【行業研究】中國銀行業 – 三季度業績綜述 – 股份制銀行繼續引領盈利復蘇

The aggregate net profit of the 11 China banks we follow picked up by 7.5% YoY in 3Q18 (vs 7.3% YoY in 2Q19). 9M19 earnings accounted for 85.6% of full-year consensus estimate, suggesting potential upward revision in FY19 forecasts. Similar to 2Q19, moderating credit cost continued to cushion weakening topline growth due to falling margin, as evidenced by slower PPOP growth but stronger earnings momentum. PSBC/CMB/PAB led peers with 19.2%/17.7%/16.0% YoY bottom-line expansion, while Big-5 banks brought up the rear with mid-single digit growth in 3Q19.    

 

  • NIM may further narrow but pressure should ease. Sector NIM slid 2bp QoQ in 3Q19, as liquidity easing weighed on asset yields yet liability cost stayed elevated amid deposit competition. Big banks actually fared better with average 1.2bp QoQ NIM contraction, likely due to less reliance on costly structured deposits and higher exposure to mortgage, of which yield trend was largely stable under property tightening. We see easing margin pressure in 4Q19, given that: 1) LPR adjustments have been gradual and benign so far; 2) the Big-5 banks have already completed the 30% MSE loan growth target in 9M19; and 3) CBIRC’s new rules on structured deposits should help to contain banks’ funding costs.        

 

  • Asset quality still improving. Except for PSBC, all banks reported flat or declining NPL ratio and rising provision coverage. Management attributed the low correlation between banks’ asset quality and macro economy to optimized credit structure.

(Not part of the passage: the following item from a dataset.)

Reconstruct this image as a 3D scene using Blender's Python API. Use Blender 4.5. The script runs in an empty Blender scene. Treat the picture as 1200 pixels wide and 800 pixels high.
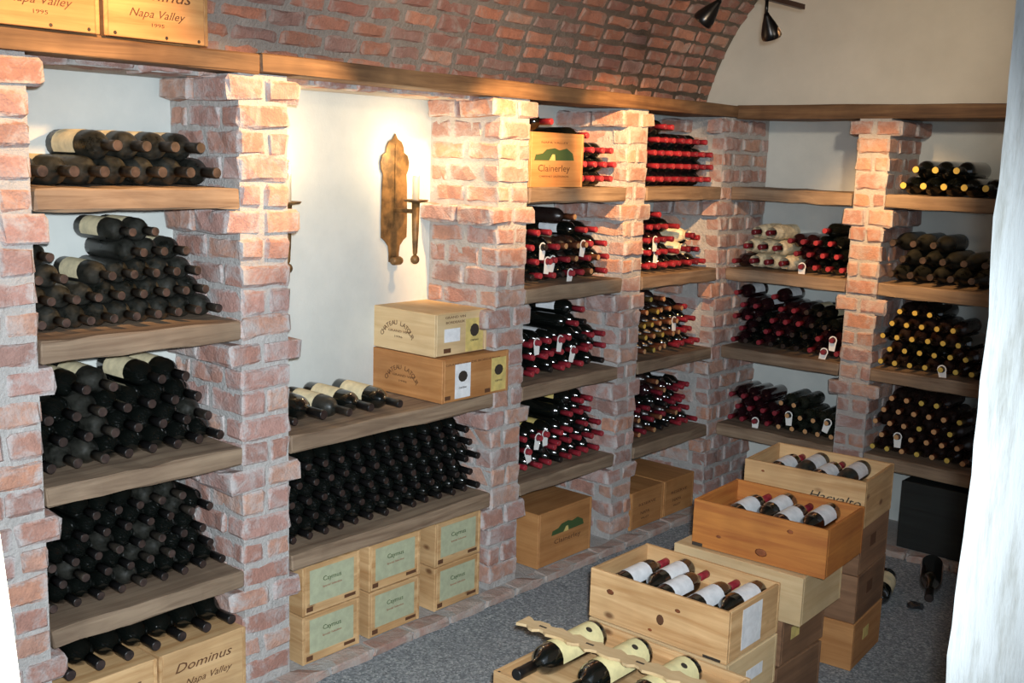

They see potential risk from credit card loan borrowers, manufacturers exporting to or importing from US, and companies with higher external debt thus might be impacted by exchange rate fluctuation. Banks with strong provision buffer (PSBC/ABC) will have greater room to reduce impairment charges and sustain earnings stability, while MSB/BoCom that lag behind in provision coverage may continue to see higher credit costs.

 

  • Maintain Outperform. A/H-share China banks are trading at 0.85x/0.72x FY19E P/B with 5.5%/3.9% dividend yields, similar to past 5-year mean. We see further sector re-rating driven by better-than-expected NIM trend, overall stable asset quality, and upward revision in earnings forecasts. Joint-stock banks remain on favorable spot as their faster earnings growth drives ROE recovery. Our top picks are CEB and CITICB.